**Work to complete**: In this exercise, return the whole listing exactly, excluding any images.
[Start Source excerpt]
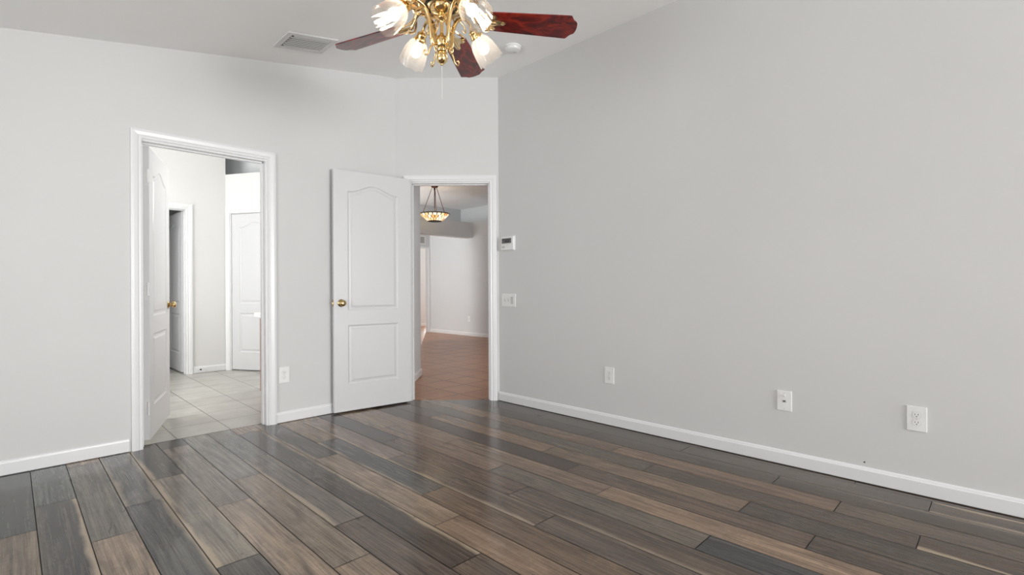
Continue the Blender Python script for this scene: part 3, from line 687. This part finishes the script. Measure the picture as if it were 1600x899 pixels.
for ri in range(len(prof)-1):
    for i in range(SG):
        fc = bm.faces[ri*SG+i]
        for lp, (uu, vv) in zip(fc.loops, ((i, ri), (i+1, ri), (i+1, ri+1), (i, ri+1))): lp[uvl2].uv = (uu/SG, vv/(len(prof)-1)+0.001)
link('mosaic_bowl', bm, MAT['mosaic'], p, smooth=False)
bm = bmesh.new(); lathe(bm, [(0.134, bz-0.135), (0.137, bz-0.142), (0.128, bz-0.148), (0.05, bz-0.152), (0.012, bz-0.155), (0, bz-0.156)], 32); link('bottom_cap', bm, MAT['bronzedark'], p, smooth=True)
pld = bpy.data.lights.new('pendant_lamp_light', 'POINT'); pld.energy = 2.5; pld.color = (1, 0.9, 0.78); pld.shadow_soft_size = 0.08
plo = bpy.data.objects.new('pendant_lamp_light', pld); COL.objects.link(plo); plo.parent = p; plo.location = (0, 0, bz+0.06)

# ------------------------------------------------------------------ wall plates
def rounded(bm, cx, cz, w_, h_, y0, y1, r, seg=5):
    pts = []
    for sx, sz, a0 in ((1, 1, 0), (-1, 1, PI/2), (-1, -1, PI), (1, -1, 1.5*PI)):
        for i in range(seg+1):
            a = a0+PI/2*i/seg; pts.append((cx+sx*(w_/2-r)+r*math.cos(a), cz+sz*(h_/2-r)+r*math.sin(a)))
    extrude_outline(bm, [(x, y0, z) for x, z in pts], Vector((0, y1-y0, 0)))
def plate_bm(w_, h_, t=0.006):
    bm = bmesh.new(); box(bm, -w_/2, 0, -h_/2, w_/2, t, h_/2, bev=0.0022); return bm
MAT['screw'] = plain('painted_screw', (0.6, 0.6, 0.58, 1), 0.4)
def screw(parent, x, z, y=0.006):
    bm = bmesh.new(); lathe(bm, [(0.0032, y-0.001), (0.0032, y+0.0006), (0.002, y+0.0011), (0, y+0.0011)], 10, Matrix.Rotation(-PI/2, 4, 'X').inverted() @ Matrix.Identity(4)); 
    for v_ in bm.verts: v_.co = Vector((v_.co.x, abs(v_.co.y), v_.co.z))+Vector((x, 0, z))
    return link('screw', bm, MAT['screw'], parent)
def outlet(loc, rotz, label, w_=0.080, h_=0.124):
    root = empty('outlet', loc, label, 'outlet', rotz, 'white duplex outlets low on the walls')
    link('plate', plate_bm(w_, h_), MAT['plastic'], root)
    for cz in (0.0195, -0.0195):
        bm = bmesh.new(); pts = []
        for i in range(28):
            a = 2*PI*i/28; x = 0.0172*math.cos(a); z = 0.0172*math.sin(a); pts.append((x, 0.0055, cz+max(-0.0143, min(0.0143, z))))
        extrude_outline(bm, pts, Vector((0, 0.0022, 0)))
        rc = link('receptacle', bm, MAT['plastic'], root)
        bm = bmesh.new(); extrude_outline(bm, [(x*1.06, 0.0062, cz+(z-cz)*1.08) for x, y, z in pts], Vector((0, 0.0004, 0)))
        link('receptacle_seam', bm, MAT['switchgrey'], rc)
        for dx, hh in ((-0.0064, 0.0085), (0.0064, 0.0070)):
            bm = bmesh.new(); box(bm, dx-0.0012, 0.0070, cz+0.003-hh/2, dx+0.0012, 0.0079, cz+0.003+hh/2); link('slot', bm, MAT['slot'], rc)
        bm = bmesh.new(); lathe(bm, [(0.0026, 0), (0.0026, 0.0009), (0, 0.0009)], 10, Matrix.Translation((0, 0.0070, cz-0.0075)) @ Matrix.Rotation(-PI/2, 4, 'X')); link('ground_hole', bm, MAT['slot'], rc)
    screw(root, 0, 0)
    return root
# facing: right wall faces -X -> local y=-X ; rotz = +90 deg gives local y -> -X, local x -> +Y
RW, LW = PI/2, PI
outlet((XR, 2.137, 0.378), RW, 'white outlet on the right wall nearest the entry doorway')
outlet((XR, 0.317, 0.380), RW, 'white outlet on the right wall farthest from the entry, large in view')
outlet((1.518, YL, 0.372), LW, 'white outlet between the bathroom doorway and the open entry door')
outlet((HX, 8.267, 0.37), RW, 'small outlet on the living room wall seen through the entry', 0.075, 0.12)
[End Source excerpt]
**Answer to the problem**:
Continue the Blender Python script for this scene: part 3, from line 687. This part finishes the script. Measure the picture as if it were 1600x899 pixels.
for ri in range(len(prof)-1):
    for i in range(SG):
        fc = bm.faces[ri*SG+i]
        for lp, (uu, vv) in zip(fc.loops, ((i, ri), (i+1, ri), (i+1, ri+1), (i, ri+1))): lp[uvl2].uv = (uu/SG, vv/(len(prof)-1)+0.001)
link('mosaic_bowl', bm, MAT['mosaic'], p, smooth=False)
bm = bmesh.new(); lathe(bm, [(0.134, bz-0.135), (0.137, bz-0.142), (0.128, bz-0.148), (0.05, bz-0.152), (0.012, bz-0.155), (0, bz-0.156)], 32); link('bottom_cap', bm, MAT['bronzedark'], p, smooth=True)
pld = bpy.data.lights.new('pendant_lamp_light', 'POINT'); pld.energy = 2.5; pld.color = (1, 0.9, 0.78); pld.shadow_soft_size = 0.08
plo = bpy.data.objects.new('pendant_lamp_light', pld); COL.objects.link(plo); plo.parent = p; plo.location = (0, 0, bz+0.06)

# ------------------------------------------------------------------ wall plates
def rounded(bm, cx, cz, w_, h_, y0, y1, r, seg=5):
    pts = []
    for sx, sz, a0 in ((1, 1, 0), (-1, 1, PI/2), (-1, -1, PI), (1, -1, 1.5*PI)):
        for i in range(seg+1):
            a = a0+PI/2*i/seg; pts.append((cx+sx*(w_/2-r)+r*math.cos(a), cz+sz*(h_/2-r)+r*math.sin(a)))
    extrude_outline(bm, [(x, y0, z) for x, z in pts], Vector((0, y1-y0, 0)))
def plate_bm(w_, h_, t=0.006):
    bm = bmesh.new(); box(bm, -w_/2, 0, -h_/2, w_/2, t, h_/2, bev=0.0022); return bm
MAT['screw'] = plain('painted_screw', (0.6, 0.6, 0.58, 1), 0.4)
def screw(parent, x, z, y=0.006):
    bm = bmesh.new(); lathe(bm, [(0.0032, y-0.001), (0.0032, y+0.0006), (0.002, y+0.0011), (0, y+0.0011)], 10, Matrix.Rotation(-PI/2, 4, 'X').inverted() @ Matrix.Identity(4)); 
    for v_ in bm.verts: v_.co = Vector((v_.co.x, abs(v_.co.y), v_.co.z))+Vector((x, 0, z))
    return link('screw', bm, MAT['screw'], parent)
def outlet(loc, rotz, label, w_=0.080, h_=0.124):
    root = empty('outlet', loc, label, 'outlet', rotz, 'white duplex outlets low on the walls')
    link('plate', plate_bm(w_, h_), MAT['plastic'], root)
    for cz in (0.0195, -0.0195):
        bm = bmesh.new(); pts = []
        for i in range(28):
            a = 2*PI*i/28; x = 0.0172*math.cos(a); z = 0.0172*math.sin(a); pts.append((x, 0.0055, cz+max(-0.0143, min(0.0143, z))))
        extrude_outline(bm, pts, Vector((0, 0.0022, 0)))
        rc = link('receptacle', bm, MAT['plastic'], root)
        bm = bmesh.new(); extrude_outline(bm, [(x*1.06, 0.0062, cz+(z-cz)*1.08) for x, y, z in pts], Vector((0, 0.0004, 0)))
        link('receptacle_seam', bm, MAT['switchgrey'], rc)
        for dx, hh in ((-0.0064, 0.0085), (0.0064, 0.0070)):
            bm = bmesh.new(); box(bm, dx-0.0012, 0.0070, cz+0.003-hh/2, dx+0.0012, 0.0079, cz+0.003+hh/2); link('slot', bm, MAT['slot'], rc)
        bm = bmesh.new(); lathe(bm, [(0.0026, 0), (0.0026, 0.0009), (0, 0.0009)], 10, Matrix.Translation((0, 0.0070, cz-0.0075)) @ Matrix.Rotation(-PI/2, 4, 'X')); link('ground_hole', bm, MAT['slot'], rc)
    screw(root, 0, 0)
    return root
# facing: right wall faces -X -> local y=-X ; rotz = +90 deg gives local y -> -X, local x -> +Y
RW, LW = PI/2, PI
outlet((XR, 2.137, 0.378), RW, 'white outlet on the right wall nearest the entry doorway')
outlet((XR, 0.317, 0.380), RW, 'white outlet on the right wall farthest from the entry, large in view')
outlet((1.518, YL, 0.372), LW, 'white outlet between the bathroom doorway and the open entry door')
outlet((HX, 8.267, 0.37), RW, 'small outlet on the living room wall seen through the entry', 0.075, 0.12)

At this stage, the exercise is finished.